Thanks for the replies. According to your link and other sources on the web, plants can be left anywhere from 30 seconds to 15 minutes depending on who you ask!
🙂 Judging by what I've read so far I'd be tempted to try a 2-4 minute dip for the anubias and less for the cryptocoryne, maybe 40-60 seconds. I have several anubias bonsai plants so I might try dipping them for different lengths of time and report the results.
Algae outbreaks are because something in your tank isn't right, rather than being "unlucky" and some algae getting in. So you might just end up with a new algae farm regardless. You should probably focus on working out what's causing it (excessive light intensity and duration?). You can spot treat algae with liquid carbon without restarting your tank, too. But again it's not going to stay away unless you work out what's triggering it!
I used a DIY yeast system on my tank with fantastic results for the first 6 months. Then the long BBA started to creep in and maintenance was starting to take longer each week to clear it out. It's easy enough to remove manually, unlike the short-haired BBA which clings like grim death but the long version can be pulled out very easily. The problem is it comes back twice as hard afterwards!
I also squirted a dose of EasyCarbo on to affected areas with success. After a couple of treatments the algae would disappear for 2-3 weeks before colonising again. In the end there was too much of it all over the tank to keep this treatment up.

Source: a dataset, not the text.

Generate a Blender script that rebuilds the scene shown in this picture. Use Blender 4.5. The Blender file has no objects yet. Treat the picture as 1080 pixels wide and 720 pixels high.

I spent hours each week for month battling this algae but it was demoralizing coming back from holidays to find all my hard work undone. Earlier this year I blamed the yeast for unstable CO2 levels and unplugged it to see what would happen. I was hoping my plants (all easy, undemanding plants) would survive without CO2 and the BBA would perish. Instead the algae has thrived, half of my plants are dead and the tank looks a mess.
So I was thinking of investing in a pressurized CO2 system and starting from scratch. I'm weighing up the costs and options now. Hopefully a stable CO2 supply will have better results. I'm scared of adding CO2 to the tank in its current state, with poorly plants and strongly established algae, I'd probably just make things worse, so I reckon I need to bleach or discard everything in the tank first.
For info, my lights are T8's with reflectors (now removed) and only on for 6-8 hours a day so I don't think I have too much light.